The Horse Whisperer

In 1976, a native New Yorker made his way to Colorado. He loved horses, and had spent the better part of his young life with the majestic animals. Now, 35 years later, Tony Brunetti is the cowboy he always wanted to be.

July 2011

 This article was a finalist for the 2012 City and Regional Magazine Award in the photography category. 

Tony Brunetti first pet a horse when his family was on a day trip to upstate New York, far from their bustling tenement in a predominantly Italian neighborhood in Brooklyn. Tony was just five or six years old at the time, and a group of five horsemen stopped to let the wide-eyed boy have a closer look. “I felt the muscle and the bone and the hair, and the smell.

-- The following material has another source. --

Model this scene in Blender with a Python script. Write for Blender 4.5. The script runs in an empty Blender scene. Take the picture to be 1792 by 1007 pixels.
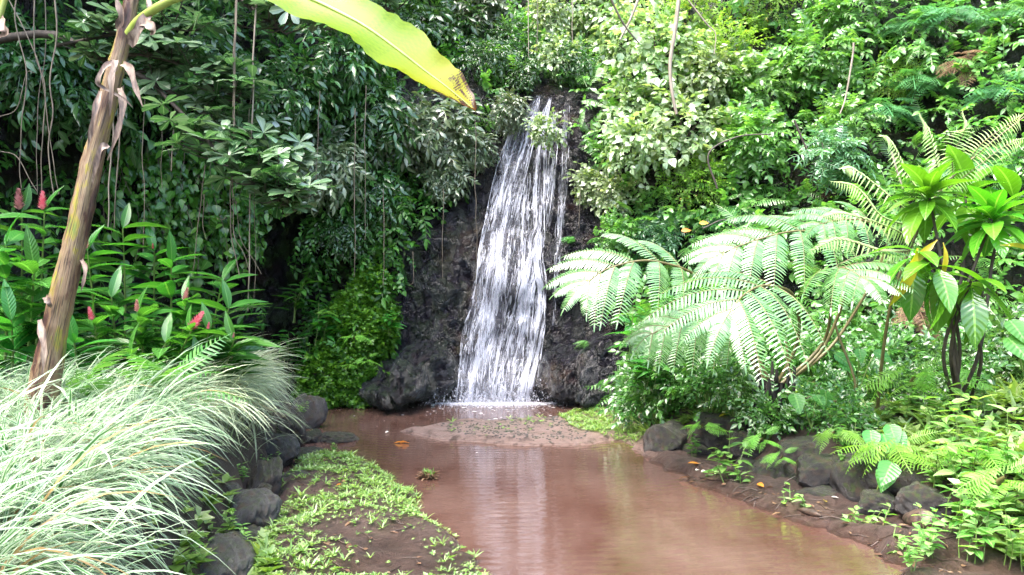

The beauty was just overwhelming,” he says. “I knew right then and there that that’s what I was going to do for the rest of my life.” After the horses moved on, Tony followed the hoof prints along the dirty street, trying to catch up with the magnificent animals that had come upon him almost as if by some divine plan.

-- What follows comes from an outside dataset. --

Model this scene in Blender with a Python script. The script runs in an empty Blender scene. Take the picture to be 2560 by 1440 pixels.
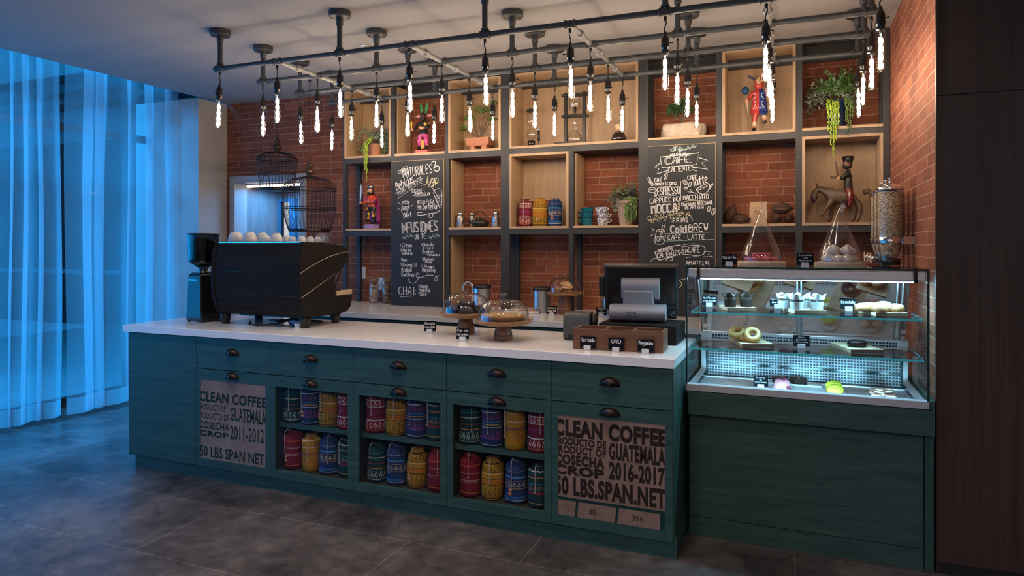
import bpy, bmesh, math, random
from mathutils import Vector, Matrix, Euler
R = random.Random(7)
PI = math.pi
S = bpy.context.scene
C = S.collection
# ------------------------------------------------------------ camera, world, lights, exposure
F, CX, HZ, CAMZ, YAW = 1715.0, 1280.0, 611.0, 1.5, math.radians(22.4)
cd = bpy.data.cameras.new('camera'); cam = bpy.data.objects.new('camera', cd); C.objects.link(cam)
cam.location = (0, 0, CAMZ); cam.rotation_euler = (PI/2, 0, YAW)
cd.sensor_width = 36; cd.lens = F/2560*36; cd.shift_y = -(720-HZ)/2560; cd.clip_start = .05
S.camera = cam
S.view_settings.view_transform = 'Standard'; S.view_settings.look = 'None'
S.view_settings.gamma = 1; S.view_settings.use_curve_mapping = False
S.view_settings.exposure = 0.35
cy = S.cycles
cy.use_denoising = True
cy.max_bounces = 8; cy.diffuse_bounces = 3; cy.glossy_bounces = 3; cy.transmission_bounces = 4
cy.transparent_max_bounces = 24; cy.sample_clamp_indirect = 4; cy.sample_clamp_direct = 0
cy.caustics_reflective = False; cy.caustics_refractive = False
w = bpy.data.worlds.new('dusk'); S.world = w; w.use_nodes = True
WN = w.node_tree.nodes; WL = w.node_tree.links
for n in list(WN): WN.remove(n)
_o = WN.new('ShaderNodeOutputWorld'); _b = WN.new('ShaderNodeBackground'); _t = WN.new('ShaderNodeTexCoord')
_s = WN.new('ShaderNodeSeparateXYZ'); _r = WN.new('ShaderNodeValToRGB')
_r.color_ramp.elements[0].color = (.012, .20, .55, 1); _r.color_ramp.elements[0].position = .0
_r.color_ramp.elements[1].color = (.02, .36, .85, 1); _r.color_ramp.elements[1].position = .5
WL.new(_t.outputs['Generated'], _s.inputs[0]); WL.new(_s.outputs[2], _r.inputs[0])
WL.new(_r.outputs[0], _b.inputs[0]); WL.new(_b.outputs[0], _o.inputs[0]); _b.inputs[1].default_value = .36

def area(name, loc, rot, sx, sy, power, col, spread=180):
    l = bpy.data.lights.new(name, 'AREA'); l.shape = 'RECTANGLE'; l.size = sx; l.size_y = sy
    l.energy = power; l.color = col; l.spread = math.radians(spread)
    o = bpy.data.objects.new(name, l); C.objects.link(o); o.location = loc; o.rotation_euler = rot
    return o
# blue dusk daylight through the glass wall, and an added blue fill lamp in the curtain recess
area('dusk_lamp', (-7.5, .6, 5.0), (0, math.radians(-26), 0), 1.2, 9.4, 720, (.004, .36, 1.0))
area('dusk_lamp', (-9.0, .6, .9), (0, math.radians(-101), 0), 1.6, 8.5, 230, (.004, .36, 1.0))  # panel added low outside, tilted up to turn the ceiling bluer
area('recess_fill', (-5.74, 1.0, 3.24), (0, 0, 0), .10, 8.0, 115, (.01, .36, 1.0), 75)
for x in (-3.4, -2.5, -1.6, -.7): area('room_fill', (x, 2.55, 2.97), (0, 0, 0), 0.16, .16, 3.6, (1, .86, .78), 95)  # unseen fill lamps added overhead to brighten the worktop
# fill lamps added out of view, behind and beside the camera
for i, (x, y, p) in enumerate(((-1.6, -.6, 18), (.2, -.6, 20), (2.2, -.6, 22), (-1.2, -2.4, 18), (1.2, -2.4, 20))):
    area('room_fill', (x, y, 2.97), (0, 0, 0), .5, .5, p, (1, .84, .80))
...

The young New Yorker didn’t waste time in pursuing his dream. As he got older, he landed himself a string of jobs that would take him from a gig at a Queens stable to training horses for the New York City Police Department’s Mounted Unit. He dabbled in horse racing—as a jockey—before taking a position as the assistant trainer at an exclusive horse farm in Florida, where he oversaw the conditioning of the prized animals bred for life on the racetrack.

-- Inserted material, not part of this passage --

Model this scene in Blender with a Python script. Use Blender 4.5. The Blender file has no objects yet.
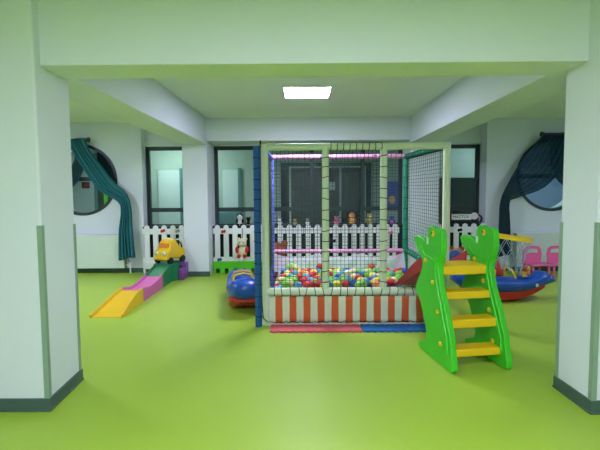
import bpy, bmesh, math, random
from mathutils import Vector, Matrix
random.seed(7)
PI = math.pi
scene = bpy.context.scene
COL = scene.collection

# ------------------------------------------------------------------ materials
def lin(c):
    return tuple(((v/255)/12.92 if v/255 <= .04045 else ((v/255+.055)/1.055)**2.4) for v in c)

def mat(name, rgb, rough=.5, spec=.4, var=.04, scale=8., bump=0., bscale=60., metal=0., alpha=1., trans_tint=None, coat=0.):
    m = bpy.data.materials.new(name); m.use_nodes = True
    nt = m.node_tree; b = nt.nodes['Principled BSDF']
    c = lin(rgb)
    b.inputs['Roughness'].default_value = rough
    b.inputs['Metallic'].default_value = metal
    b.inputs['Specular IOR Level'].default_value = spec
    b.inputs['Coat Weight'].default_value = coat
    tc = nt.nodes.new('ShaderNodeTexCoord')
    n = nt.nodes.new('ShaderNodeTexNoise'); n.inputs['Scale'].default_value = scale; n.inputs['Detail'].default_value = 3
    nt.links.new(tc.outputs['Object'], n.inputs['Vector'])
    r = nt.nodes.new('ShaderNodeMix'); r.data_type = 'RGBA'
    r.inputs[6].default_value = (*[x*(1-var) for x in c], 1); r.inputs[7].default_value = (*[min(1, x*(1+var)) for x in c], 1)
    nt.links.new(n.outputs['Fac'], r.inputs[0]); nt.links.new(r.outputs[2], b.inputs['Base Color'])
    if bump:
        n2 = nt.nodes.new('ShaderNodeTexNoise'); n2.inputs['Scale'].default_value = bscale
        nt.links.new(tc.outputs['Object'], n2.inputs['Vector'])
        bp = nt.nodes.new('ShaderNodeBump'); bp.inputs['Strength'].default_value = bump; bp.inputs['Distance'].default_value = .01
        nt.links.new(n2.outputs['Fac'], bp.inputs['Height']); nt.links.new(bp.outputs['Normal'], b.inputs['Normal'])
    if alpha < 1:
        t = nt.nodes.new('ShaderNodeBsdfTransparent'); mx = nt.nodes.new('ShaderNodeMixShader'); mx.inputs[0].default_value = alpha
        o = nt.nodes['Material Output']
        nt.links.new(t.outputs[0], mx.inputs[1]); nt.links.new(b.outputs[0], mx.inputs[2]); nt.links.new(mx.outputs[0], o.inputs['Surface'])
    return m

def emit(name, rgb, s):
    m = bpy.data.materials.new(name); m.use_nodes = True; nt = m.node_tree
    nt.nodes.remove(nt.nodes['Principled BSDF'])
    e = nt.nodes.new('ShaderNodeEmission'); e.inputs[0].default_value = (*rgb, 1); e.inputs[1].default_value = s
    nt.links.new(e.outputs[0], nt.nodes['Material Output'].inputs['Surface'])
    return m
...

By the time he was 23, he had started a family with his young wife, Denise, and found the circus life of horse racing didn’t offer the kind of stability he needed. It also didn’t offer the Roy Rogers ruggedness he’d dreamt about as a child. “When I was back East, I was always considered a horseman, you know, being around thoroughbreds,” Tony says, “but I always wanted to be a cowboy.”

So, in 1976, he came to Colorado—and over the years became one of the best horse trainers in the state. Today, Tony showcases his work at the Extreme Mustang Makeover competition, in which he takes a wild mustang to show-ready in just 100 days.